| EXERCISE DIRECTIONS |
Transcribe every line, keeping it exact.
__________
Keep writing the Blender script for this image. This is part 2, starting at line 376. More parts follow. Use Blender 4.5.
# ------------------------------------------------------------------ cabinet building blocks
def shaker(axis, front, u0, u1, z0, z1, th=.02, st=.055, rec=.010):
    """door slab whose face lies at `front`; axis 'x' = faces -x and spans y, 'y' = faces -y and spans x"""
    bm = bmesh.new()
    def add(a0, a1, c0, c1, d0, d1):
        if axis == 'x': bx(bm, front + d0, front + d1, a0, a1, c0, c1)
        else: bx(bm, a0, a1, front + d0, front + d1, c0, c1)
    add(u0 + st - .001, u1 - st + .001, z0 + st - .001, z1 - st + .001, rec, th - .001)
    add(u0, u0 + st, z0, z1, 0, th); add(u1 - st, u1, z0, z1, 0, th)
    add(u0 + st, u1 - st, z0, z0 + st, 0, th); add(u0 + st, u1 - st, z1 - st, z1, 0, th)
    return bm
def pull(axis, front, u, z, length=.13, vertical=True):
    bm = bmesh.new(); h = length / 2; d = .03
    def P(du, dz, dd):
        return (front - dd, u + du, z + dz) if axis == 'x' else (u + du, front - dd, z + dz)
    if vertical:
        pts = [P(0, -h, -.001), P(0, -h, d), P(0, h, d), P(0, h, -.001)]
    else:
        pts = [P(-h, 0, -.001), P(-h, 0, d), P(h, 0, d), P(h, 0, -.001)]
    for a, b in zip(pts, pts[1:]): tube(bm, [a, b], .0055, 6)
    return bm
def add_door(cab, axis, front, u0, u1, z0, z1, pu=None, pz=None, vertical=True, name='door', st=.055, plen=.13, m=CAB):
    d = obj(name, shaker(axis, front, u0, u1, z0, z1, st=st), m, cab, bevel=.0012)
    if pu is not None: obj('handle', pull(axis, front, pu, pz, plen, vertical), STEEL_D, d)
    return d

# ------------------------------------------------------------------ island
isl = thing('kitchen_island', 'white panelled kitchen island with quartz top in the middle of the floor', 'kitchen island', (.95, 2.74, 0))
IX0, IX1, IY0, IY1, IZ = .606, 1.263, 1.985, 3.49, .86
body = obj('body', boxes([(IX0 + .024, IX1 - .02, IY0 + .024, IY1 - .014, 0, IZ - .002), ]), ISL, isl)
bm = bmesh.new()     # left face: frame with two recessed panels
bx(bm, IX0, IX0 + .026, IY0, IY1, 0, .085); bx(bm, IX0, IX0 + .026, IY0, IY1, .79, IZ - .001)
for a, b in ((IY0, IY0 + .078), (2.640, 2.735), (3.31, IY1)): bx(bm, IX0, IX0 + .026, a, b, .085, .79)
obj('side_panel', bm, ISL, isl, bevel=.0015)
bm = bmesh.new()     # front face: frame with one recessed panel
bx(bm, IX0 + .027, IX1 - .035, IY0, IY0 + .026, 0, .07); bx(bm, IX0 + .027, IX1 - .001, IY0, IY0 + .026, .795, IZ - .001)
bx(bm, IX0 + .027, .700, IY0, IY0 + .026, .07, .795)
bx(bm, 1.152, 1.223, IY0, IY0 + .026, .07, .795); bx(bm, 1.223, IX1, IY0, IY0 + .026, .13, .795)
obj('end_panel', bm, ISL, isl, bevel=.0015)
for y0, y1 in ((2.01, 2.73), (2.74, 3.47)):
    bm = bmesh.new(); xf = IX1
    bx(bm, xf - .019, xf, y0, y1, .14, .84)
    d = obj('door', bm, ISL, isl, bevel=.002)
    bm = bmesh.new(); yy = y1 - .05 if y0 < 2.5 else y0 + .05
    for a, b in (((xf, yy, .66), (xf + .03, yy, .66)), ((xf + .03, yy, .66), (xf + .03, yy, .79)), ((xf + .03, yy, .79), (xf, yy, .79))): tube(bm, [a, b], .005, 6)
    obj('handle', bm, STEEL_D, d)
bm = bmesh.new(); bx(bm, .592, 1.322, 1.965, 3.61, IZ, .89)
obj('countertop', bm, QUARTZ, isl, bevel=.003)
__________
| SOLUTION TO THE EXERCISE |
Keep writing the Blender script for this image. This is part 2, starting at line 376. More parts follow. Use Blender 4.5.
# ------------------------------------------------------------------ cabinet building blocks
def shaker(axis, front, u0, u1, z0, z1, th=.02, st=.055, rec=.010):
    """door slab whose face lies at `front`; axis 'x' = faces -x and spans y, 'y' = faces -y and spans x"""
    bm = bmesh.new()
    def add(a0, a1, c0, c1, d0, d1):
        if axis == 'x': bx(bm, front + d0, front + d1, a0, a1, c0, c1)
        else: bx(bm, a0, a1, front + d0, front + d1, c0, c1)
    add(u0 + st - .001, u1 - st + .001, z0 + st - .001, z1 - st + .001, rec, th - .001)
    add(u0, u0 + st, z0, z1, 0, th); add(u1 - st, u1, z0, z1, 0, th)
    add(u0 + st, u1 - st, z0, z0 + st, 0, th); add(u0 + st, u1 - st, z1 - st, z1, 0, th)
    return bm
def pull(axis, front, u, z, length=.13, vertical=True):
    bm = bmesh.new(); h = length / 2; d = .03
    def P(du, dz, dd):
        return (front - dd, u + du, z + dz) if axis == 'x' else (u + du, front - dd, z + dz)
    if vertical:
        pts = [P(0, -h, -.001), P(0, -h, d), P(0, h, d), P(0, h, -.001)]
    else:
        pts = [P(-h, 0, -.001), P(-h, 0, d), P(h, 0, d), P(h, 0, -.001)]
    for a, b in zip(pts, pts[1:]): tube(bm, [a, b], .0055, 6)
    return bm
def add_door(cab, axis, front, u0, u1, z0, z1, pu=None, pz=None, vertical=True, name='door', st=.055, plen=.13, m=CAB):
    d = obj(name, shaker(axis, front, u0, u1, z0, z1, st=st), m, cab, bevel=.0012)
    if pu is not None: obj('handle', pull(axis, front, pu, pz, plen, vertical), STEEL_D, d)
    return d

# ------------------------------------------------------------------ island
isl = thing('kitchen_island', 'white panelled kitchen island with quartz top in the middle of the floor', 'kitchen island', (.95, 2.74, 0))
IX0, IX1, IY0, IY1, IZ = .606, 1.263, 1.985, 3.49, .86
body = obj('body', boxes([(IX0 + .024, IX1 - .02, IY0 + .024, IY1 - .014, 0, IZ - .002), ]), ISL, isl)
bm = bmesh.new()     # left face: frame with two recessed panels
bx(bm, IX0, IX0 + .026, IY0, IY1, 0, .085); bx(bm, IX0, IX0 + .026, IY0, IY1, .79, IZ - .001)
for a, b in ((IY0, IY0 + .078), (2.640, 2.735), (3.31, IY1)): bx(bm, IX0, IX0 + .026, a, b, .085, .79)
obj('side_panel', bm, ISL, isl, bevel=.0015)
bm = bmesh.new()     # front face: frame with one recessed panel
bx(bm, IX0 + .027, IX1 - .035, IY0, IY0 + .026, 0, .07); bx(bm, IX0 + .027, IX1 - .001, IY0, IY0 + .026, .795, IZ - .001)
bx(bm, IX0 + .027, .700, IY0, IY0 + .026, .07, .795)
bx(bm, 1.152, 1.223, IY0, IY0 + .026, .07, .795); bx(bm, 1.223, IX1, IY0, IY0 + .026, .13, .795)
obj('end_panel', bm, ISL, isl, bevel=.0015)
for y0, y1 in ((2.01, 2.73), (2.74, 3.47)):
    bm = bmesh.new(); xf = IX1
    bx(bm, xf - .019, xf, y0, y1, .14, .84)
    d = obj('door', bm, ISL, isl, bevel=.002)
    bm = bmesh.new(); yy = y1 - .05 if y0 < 2.5 else y0 + .05
    for a, b in (((xf, yy, .66), (xf + .03, yy, .66)), ((xf + .03, yy, .66), (xf + .03, yy, .79)), ((xf + .03, yy, .79), (xf, yy, .79))): tube(bm, [a, b], .005, 6)
    obj('handle', bm, STEEL_D, d)
bm = bmesh.new(); bx(bm, .592, 1.322, 1.965, 3.61, IZ, .89)
obj('countertop', bm, QUARTZ, isl, bevel=.003)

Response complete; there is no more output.